— start MATERIAL SUPPLIED —

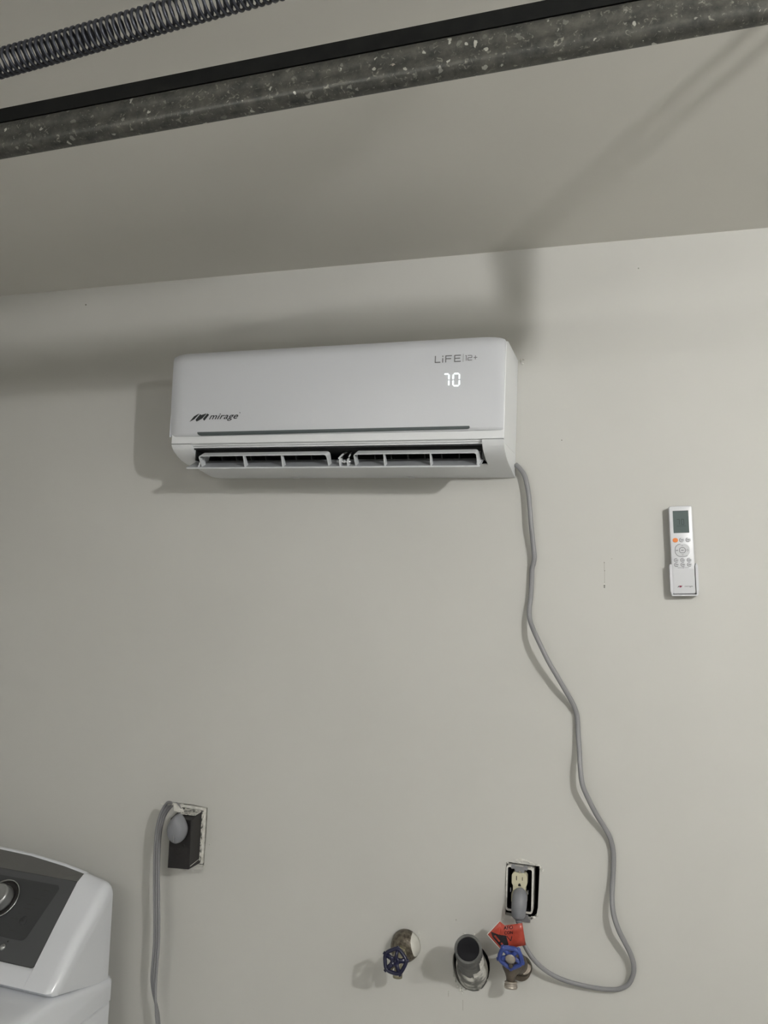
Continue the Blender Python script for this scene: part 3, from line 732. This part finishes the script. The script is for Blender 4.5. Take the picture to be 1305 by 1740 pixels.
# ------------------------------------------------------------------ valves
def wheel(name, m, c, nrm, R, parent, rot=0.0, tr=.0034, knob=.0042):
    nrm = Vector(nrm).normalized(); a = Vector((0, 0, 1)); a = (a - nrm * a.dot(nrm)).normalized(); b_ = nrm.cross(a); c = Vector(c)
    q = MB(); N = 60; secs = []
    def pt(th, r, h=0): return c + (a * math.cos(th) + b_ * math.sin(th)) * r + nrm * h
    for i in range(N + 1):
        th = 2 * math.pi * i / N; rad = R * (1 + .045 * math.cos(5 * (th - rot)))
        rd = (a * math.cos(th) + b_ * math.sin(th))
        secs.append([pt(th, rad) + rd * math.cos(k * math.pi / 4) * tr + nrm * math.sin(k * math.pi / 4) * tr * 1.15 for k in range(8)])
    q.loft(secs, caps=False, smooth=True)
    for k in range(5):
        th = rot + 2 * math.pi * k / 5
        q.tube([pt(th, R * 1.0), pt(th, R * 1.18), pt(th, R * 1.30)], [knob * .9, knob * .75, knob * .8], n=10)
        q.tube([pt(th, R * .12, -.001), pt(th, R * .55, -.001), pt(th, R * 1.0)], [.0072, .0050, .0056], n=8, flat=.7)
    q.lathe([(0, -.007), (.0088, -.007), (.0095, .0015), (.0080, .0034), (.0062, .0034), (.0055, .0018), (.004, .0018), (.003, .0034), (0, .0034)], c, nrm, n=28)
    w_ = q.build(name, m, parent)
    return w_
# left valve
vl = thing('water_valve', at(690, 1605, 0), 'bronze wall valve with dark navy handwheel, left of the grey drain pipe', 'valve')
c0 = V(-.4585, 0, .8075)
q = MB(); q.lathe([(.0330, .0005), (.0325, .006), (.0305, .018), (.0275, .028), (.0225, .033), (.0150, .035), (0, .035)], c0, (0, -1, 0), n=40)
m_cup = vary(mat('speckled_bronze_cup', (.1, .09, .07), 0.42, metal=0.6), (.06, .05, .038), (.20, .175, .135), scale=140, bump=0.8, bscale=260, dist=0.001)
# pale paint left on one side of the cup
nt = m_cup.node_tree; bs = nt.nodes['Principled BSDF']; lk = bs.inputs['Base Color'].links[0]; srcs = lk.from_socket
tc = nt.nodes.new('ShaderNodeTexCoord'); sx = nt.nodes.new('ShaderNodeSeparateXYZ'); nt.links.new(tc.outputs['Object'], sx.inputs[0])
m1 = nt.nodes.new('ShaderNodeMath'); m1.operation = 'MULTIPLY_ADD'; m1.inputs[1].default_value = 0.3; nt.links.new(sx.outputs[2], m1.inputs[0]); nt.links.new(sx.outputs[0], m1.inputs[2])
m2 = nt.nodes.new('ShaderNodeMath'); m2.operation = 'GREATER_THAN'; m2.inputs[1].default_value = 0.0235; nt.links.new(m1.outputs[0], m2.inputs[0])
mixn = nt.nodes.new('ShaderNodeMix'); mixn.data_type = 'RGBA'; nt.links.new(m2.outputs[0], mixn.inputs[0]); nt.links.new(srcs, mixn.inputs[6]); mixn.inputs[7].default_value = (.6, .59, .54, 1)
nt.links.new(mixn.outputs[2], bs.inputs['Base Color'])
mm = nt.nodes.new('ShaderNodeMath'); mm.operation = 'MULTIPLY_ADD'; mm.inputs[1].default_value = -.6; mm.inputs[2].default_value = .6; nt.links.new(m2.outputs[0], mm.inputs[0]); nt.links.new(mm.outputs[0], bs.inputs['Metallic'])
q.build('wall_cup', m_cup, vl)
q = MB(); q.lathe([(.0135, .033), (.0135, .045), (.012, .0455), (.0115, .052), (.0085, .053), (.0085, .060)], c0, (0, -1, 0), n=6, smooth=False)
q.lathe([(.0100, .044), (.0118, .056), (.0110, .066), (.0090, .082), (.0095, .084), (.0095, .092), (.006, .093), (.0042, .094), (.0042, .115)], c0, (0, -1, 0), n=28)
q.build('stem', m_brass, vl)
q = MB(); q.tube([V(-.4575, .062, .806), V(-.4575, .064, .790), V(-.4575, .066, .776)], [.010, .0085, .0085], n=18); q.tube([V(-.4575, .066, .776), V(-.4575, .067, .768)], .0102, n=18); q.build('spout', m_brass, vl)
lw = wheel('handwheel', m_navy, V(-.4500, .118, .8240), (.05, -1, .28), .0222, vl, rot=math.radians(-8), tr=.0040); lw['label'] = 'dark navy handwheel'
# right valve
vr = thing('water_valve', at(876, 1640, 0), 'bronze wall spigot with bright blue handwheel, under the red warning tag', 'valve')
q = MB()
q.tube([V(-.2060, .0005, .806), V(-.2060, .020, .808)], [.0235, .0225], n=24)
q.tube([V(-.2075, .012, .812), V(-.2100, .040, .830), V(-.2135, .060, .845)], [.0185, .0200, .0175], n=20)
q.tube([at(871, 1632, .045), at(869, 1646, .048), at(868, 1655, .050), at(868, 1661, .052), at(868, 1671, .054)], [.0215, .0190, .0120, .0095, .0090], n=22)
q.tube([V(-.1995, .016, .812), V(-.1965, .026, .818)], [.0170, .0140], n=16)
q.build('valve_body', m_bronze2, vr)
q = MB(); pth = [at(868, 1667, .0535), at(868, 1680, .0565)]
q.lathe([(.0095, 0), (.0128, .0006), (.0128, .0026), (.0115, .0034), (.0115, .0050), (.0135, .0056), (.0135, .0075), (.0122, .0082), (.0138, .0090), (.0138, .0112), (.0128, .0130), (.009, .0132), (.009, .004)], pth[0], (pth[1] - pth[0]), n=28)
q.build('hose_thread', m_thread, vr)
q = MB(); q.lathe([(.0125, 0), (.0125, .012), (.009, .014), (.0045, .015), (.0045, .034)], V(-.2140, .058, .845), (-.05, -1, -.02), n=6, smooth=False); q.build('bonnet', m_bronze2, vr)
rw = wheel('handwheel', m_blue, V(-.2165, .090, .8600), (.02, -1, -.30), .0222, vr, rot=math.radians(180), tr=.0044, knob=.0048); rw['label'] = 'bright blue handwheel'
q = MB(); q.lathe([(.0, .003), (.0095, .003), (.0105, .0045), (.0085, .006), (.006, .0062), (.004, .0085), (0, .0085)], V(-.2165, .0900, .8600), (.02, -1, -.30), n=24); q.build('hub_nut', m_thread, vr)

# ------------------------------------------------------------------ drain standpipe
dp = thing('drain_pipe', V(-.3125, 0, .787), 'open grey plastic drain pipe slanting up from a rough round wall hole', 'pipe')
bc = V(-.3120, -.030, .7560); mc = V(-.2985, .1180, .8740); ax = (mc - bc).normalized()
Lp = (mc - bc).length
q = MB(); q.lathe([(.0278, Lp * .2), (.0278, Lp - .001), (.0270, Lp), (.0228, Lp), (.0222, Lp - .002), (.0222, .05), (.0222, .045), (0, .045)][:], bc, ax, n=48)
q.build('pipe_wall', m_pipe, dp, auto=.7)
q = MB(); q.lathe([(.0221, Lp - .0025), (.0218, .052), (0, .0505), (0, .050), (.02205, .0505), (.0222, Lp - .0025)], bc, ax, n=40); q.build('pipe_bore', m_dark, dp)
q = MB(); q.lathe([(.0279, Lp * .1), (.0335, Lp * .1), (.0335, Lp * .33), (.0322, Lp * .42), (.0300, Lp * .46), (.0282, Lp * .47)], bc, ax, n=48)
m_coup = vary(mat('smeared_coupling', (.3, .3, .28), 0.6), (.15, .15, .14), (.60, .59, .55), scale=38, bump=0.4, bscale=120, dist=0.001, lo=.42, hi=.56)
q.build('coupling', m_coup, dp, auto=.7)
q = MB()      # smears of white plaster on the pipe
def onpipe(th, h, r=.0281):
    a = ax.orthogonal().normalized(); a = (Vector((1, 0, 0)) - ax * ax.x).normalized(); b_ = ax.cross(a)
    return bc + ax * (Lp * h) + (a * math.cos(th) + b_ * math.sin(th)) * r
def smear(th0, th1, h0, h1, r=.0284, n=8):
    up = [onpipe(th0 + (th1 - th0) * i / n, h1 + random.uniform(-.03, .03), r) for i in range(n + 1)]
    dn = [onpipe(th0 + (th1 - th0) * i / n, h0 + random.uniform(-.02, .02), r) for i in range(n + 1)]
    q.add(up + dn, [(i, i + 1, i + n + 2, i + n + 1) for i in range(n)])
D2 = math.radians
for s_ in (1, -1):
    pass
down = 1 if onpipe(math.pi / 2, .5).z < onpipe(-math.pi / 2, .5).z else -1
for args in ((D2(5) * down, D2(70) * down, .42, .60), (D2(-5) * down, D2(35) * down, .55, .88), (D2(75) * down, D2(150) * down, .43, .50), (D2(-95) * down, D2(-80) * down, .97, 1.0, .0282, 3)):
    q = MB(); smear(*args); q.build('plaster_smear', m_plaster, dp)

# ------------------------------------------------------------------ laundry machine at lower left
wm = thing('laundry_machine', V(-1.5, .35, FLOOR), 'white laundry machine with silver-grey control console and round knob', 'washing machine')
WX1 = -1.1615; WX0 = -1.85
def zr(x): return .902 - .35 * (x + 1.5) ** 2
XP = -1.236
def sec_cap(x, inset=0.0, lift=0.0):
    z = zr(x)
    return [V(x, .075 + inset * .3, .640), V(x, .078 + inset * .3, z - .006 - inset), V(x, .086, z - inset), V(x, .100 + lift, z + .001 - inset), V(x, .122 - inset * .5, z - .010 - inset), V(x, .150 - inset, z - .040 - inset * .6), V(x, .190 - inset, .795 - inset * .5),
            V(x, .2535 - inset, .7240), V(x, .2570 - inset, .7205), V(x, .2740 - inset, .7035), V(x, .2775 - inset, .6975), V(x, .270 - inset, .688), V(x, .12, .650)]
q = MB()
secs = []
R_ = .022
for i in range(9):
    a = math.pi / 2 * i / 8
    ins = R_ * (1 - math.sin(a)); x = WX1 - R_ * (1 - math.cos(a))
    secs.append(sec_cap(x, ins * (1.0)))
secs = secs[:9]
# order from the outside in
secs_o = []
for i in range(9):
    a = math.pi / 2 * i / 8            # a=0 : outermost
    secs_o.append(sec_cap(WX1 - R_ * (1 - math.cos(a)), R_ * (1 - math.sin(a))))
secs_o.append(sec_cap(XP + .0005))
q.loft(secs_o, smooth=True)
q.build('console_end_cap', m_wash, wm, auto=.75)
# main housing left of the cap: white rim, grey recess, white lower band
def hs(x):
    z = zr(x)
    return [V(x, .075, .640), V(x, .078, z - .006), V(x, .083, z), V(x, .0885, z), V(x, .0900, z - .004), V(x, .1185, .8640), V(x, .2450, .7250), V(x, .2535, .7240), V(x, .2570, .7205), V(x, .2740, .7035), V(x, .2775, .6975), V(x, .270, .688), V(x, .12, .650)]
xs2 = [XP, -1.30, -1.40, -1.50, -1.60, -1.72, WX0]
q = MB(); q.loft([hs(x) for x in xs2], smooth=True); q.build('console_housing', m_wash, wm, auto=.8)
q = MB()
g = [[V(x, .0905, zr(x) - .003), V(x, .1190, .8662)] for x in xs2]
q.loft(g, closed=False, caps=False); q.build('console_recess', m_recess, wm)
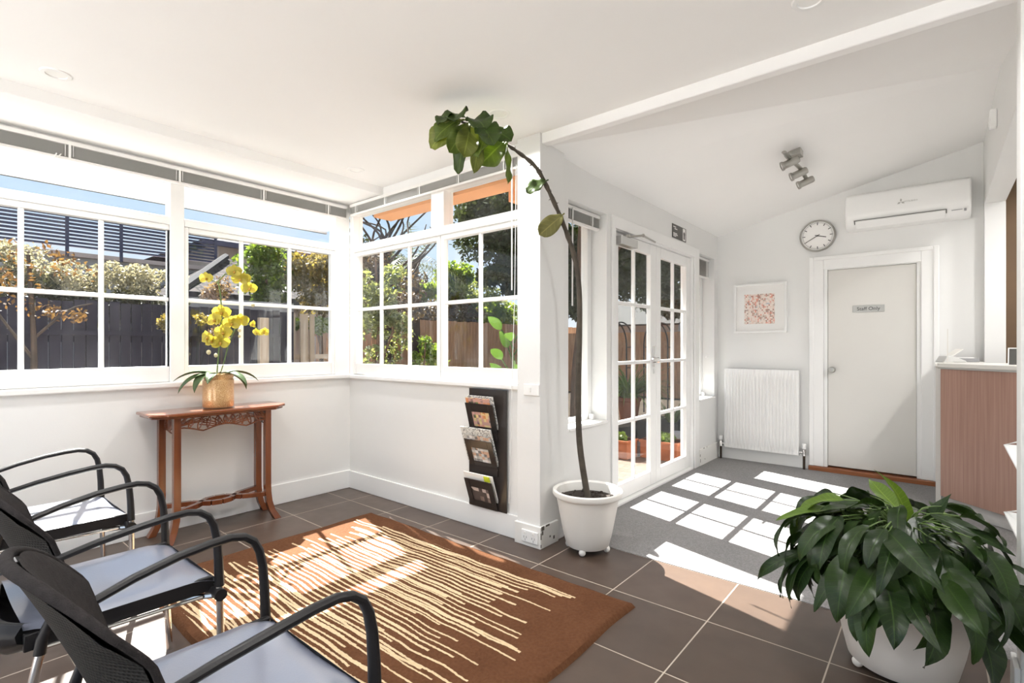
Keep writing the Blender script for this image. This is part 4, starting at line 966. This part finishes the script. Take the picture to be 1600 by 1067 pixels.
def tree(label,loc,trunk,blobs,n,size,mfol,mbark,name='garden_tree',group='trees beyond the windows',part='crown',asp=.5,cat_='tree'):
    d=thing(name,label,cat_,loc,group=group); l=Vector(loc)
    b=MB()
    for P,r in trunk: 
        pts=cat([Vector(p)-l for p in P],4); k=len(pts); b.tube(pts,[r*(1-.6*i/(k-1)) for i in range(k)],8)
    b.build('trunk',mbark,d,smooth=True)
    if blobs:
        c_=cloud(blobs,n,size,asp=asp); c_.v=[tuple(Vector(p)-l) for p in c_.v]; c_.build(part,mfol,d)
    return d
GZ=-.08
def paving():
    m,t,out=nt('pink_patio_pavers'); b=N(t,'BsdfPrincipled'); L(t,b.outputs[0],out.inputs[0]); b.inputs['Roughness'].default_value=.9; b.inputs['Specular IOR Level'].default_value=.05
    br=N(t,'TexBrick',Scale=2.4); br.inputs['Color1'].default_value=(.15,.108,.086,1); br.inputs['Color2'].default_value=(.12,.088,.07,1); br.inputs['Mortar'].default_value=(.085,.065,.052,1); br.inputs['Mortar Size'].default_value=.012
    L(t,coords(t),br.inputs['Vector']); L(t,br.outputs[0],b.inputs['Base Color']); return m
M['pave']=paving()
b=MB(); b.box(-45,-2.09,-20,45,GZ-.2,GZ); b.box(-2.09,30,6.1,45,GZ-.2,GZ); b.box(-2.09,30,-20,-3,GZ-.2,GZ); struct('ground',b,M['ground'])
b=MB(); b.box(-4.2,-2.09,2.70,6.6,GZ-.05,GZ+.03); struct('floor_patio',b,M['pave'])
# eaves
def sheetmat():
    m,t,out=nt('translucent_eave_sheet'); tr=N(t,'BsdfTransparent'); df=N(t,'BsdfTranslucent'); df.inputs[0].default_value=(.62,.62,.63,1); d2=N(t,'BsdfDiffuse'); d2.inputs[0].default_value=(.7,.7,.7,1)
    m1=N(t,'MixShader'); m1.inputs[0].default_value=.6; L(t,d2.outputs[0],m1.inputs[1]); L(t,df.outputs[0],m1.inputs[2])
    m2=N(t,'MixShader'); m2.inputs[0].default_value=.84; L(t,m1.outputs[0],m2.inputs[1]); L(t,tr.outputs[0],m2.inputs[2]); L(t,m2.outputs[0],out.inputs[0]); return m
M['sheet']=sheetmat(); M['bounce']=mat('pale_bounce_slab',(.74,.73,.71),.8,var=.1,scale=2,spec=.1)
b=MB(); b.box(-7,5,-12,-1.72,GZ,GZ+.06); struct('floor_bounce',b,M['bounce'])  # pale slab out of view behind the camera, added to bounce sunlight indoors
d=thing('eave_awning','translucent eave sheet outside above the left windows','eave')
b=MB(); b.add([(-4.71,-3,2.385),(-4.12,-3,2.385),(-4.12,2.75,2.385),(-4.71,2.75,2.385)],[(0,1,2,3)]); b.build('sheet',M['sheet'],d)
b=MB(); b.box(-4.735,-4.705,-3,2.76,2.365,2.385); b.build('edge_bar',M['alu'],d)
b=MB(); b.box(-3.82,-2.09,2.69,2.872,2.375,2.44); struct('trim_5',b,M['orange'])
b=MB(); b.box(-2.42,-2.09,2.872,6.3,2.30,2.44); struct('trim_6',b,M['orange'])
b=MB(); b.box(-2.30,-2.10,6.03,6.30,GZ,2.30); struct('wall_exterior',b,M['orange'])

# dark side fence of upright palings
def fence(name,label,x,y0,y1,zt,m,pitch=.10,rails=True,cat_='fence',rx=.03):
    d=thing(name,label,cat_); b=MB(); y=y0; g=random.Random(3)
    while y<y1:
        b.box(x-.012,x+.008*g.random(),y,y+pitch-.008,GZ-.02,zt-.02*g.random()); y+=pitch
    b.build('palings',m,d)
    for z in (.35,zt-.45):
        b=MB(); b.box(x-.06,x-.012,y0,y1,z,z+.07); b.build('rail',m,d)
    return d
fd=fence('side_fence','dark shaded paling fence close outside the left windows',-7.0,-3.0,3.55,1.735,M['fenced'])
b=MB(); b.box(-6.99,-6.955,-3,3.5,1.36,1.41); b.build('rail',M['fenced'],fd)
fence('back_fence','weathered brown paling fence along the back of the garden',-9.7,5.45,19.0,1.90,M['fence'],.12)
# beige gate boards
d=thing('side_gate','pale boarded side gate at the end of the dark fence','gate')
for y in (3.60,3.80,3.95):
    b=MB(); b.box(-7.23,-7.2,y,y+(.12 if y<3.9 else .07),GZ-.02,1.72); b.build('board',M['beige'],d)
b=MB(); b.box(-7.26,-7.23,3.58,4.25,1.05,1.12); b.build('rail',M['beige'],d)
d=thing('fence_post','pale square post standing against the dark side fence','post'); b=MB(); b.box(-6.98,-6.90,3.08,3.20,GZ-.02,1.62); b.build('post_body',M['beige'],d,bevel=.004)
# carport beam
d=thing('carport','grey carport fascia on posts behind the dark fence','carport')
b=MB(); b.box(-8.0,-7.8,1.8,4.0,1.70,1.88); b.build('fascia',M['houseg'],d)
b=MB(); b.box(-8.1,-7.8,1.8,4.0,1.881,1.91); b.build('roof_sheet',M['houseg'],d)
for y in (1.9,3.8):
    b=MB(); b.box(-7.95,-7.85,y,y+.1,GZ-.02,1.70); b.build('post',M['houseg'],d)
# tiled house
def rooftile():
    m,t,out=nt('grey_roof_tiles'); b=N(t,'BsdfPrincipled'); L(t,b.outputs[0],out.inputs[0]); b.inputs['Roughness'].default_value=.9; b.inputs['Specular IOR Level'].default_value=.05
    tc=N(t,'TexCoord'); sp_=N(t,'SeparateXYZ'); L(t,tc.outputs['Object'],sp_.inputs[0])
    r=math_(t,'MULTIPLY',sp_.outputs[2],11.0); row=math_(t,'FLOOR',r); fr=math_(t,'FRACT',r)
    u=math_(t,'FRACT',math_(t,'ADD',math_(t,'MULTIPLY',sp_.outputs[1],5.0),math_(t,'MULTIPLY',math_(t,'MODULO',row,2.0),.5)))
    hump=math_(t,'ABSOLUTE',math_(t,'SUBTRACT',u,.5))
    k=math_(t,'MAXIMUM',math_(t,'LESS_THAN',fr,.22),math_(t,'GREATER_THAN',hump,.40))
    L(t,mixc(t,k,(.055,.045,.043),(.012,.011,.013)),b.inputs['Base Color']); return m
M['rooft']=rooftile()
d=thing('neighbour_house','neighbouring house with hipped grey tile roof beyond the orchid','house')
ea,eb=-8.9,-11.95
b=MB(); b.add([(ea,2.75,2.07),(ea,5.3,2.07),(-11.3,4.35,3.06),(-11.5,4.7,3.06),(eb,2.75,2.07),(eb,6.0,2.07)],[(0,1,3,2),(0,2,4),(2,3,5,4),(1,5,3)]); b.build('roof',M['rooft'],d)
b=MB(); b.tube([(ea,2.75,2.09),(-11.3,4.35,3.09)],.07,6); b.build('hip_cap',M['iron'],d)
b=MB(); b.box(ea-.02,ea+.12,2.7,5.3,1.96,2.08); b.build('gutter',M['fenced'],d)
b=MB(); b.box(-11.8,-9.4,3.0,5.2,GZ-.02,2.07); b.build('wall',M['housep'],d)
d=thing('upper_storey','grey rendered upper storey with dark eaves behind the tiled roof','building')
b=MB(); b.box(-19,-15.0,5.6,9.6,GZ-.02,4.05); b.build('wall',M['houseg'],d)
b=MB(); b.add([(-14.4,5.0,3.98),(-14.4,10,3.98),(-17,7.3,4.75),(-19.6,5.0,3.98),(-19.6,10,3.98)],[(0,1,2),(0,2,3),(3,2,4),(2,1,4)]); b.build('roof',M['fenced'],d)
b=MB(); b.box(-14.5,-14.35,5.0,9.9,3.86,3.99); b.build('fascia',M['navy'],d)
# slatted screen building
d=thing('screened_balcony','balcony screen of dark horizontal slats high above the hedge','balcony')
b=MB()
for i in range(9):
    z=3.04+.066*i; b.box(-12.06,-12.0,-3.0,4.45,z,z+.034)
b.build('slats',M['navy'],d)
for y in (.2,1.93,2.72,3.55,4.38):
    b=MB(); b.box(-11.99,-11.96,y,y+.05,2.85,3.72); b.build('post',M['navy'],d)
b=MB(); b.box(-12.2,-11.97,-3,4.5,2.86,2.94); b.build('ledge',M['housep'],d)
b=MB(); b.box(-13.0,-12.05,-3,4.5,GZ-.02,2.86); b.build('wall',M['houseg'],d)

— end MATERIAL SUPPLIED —

* [PROBLEM DETAILS] Using the entries shown above, reproduce verbatim the lines from the line bearing "q = MB(); q.lathe([(.0221, Lp" to the line bearing "q = MB(); smear(*args);", inclusive.

* [ANSWER TO THE EXERCISE]
q = MB(); q.lathe([(.0221, Lp - .0025), (.0218, .052), (0, .0505), (0, .050), (.02205, .0505), (.0222, Lp - .0025)], bc, ax, n=40); q.build('pipe_bore', m_dark, dp)
q = MB(); q.lathe([(.0279, Lp * .1), (.0335, Lp * .1), (.0335, Lp * .33), (.0322, Lp * .42), (.0300, Lp * .46), (.0282, Lp * .47)], bc, ax, n=48)
m_coup = vary(mat('smeared_coupling', (.3, .3, .28), 0.6), (.15, .15, .14), (.60, .59, .55), scale=38, bump=0.4, bscale=120, dist=0.001, lo=.42, hi=.56)
q.build('coupling', m_coup, dp, auto=.7)
q = MB()      # smears of white plaster on the pipe
def onpipe(th, h, r=.0281):
    a = ax.orthogonal().normalized(); a = (Vector((1, 0, 0)) - ax * ax.x).normalized(); b_ = ax.cross(a)
    return bc + ax * (Lp * h) + (a * math.cos(th) + b_ * math.sin(th)) * r
def smear(th0, th1, h0, h1, r=.0284, n=8):
    up = [onpipe(th0 + (th1 - th0) * i / n, h1 + random.uniform(-.03, .03), r) for i in range(n + 1)]
    dn = [onpipe(th0 + (th1 - th0) * i / n, h0 + random.uniform(-.02, .02), r) for i in range(n + 1)]
    q.add(up + dn, [(i, i + 1, i + n + 2, i + n + 1) for i in range(n)])
D2 = math.radians
for s_ in (1, -1):
    pass
down = 1 if onpipe(math.pi / 2, .5).z < onpipe(-math.pi / 2, .5).z else -1
for args in ((D2(5) * down, D2(70) * down, .42, .60), (D2(-5) * down, D2(35) * down, .55, .88), (D2(75) * down, D2(150) * down, .43, .50), (D2(-95) * down, D2(-80) * down, .97, 1.0, .0282, 3)):
    q = MB(); smear(*args); q.build('plaster_smear', m_plaster, dp)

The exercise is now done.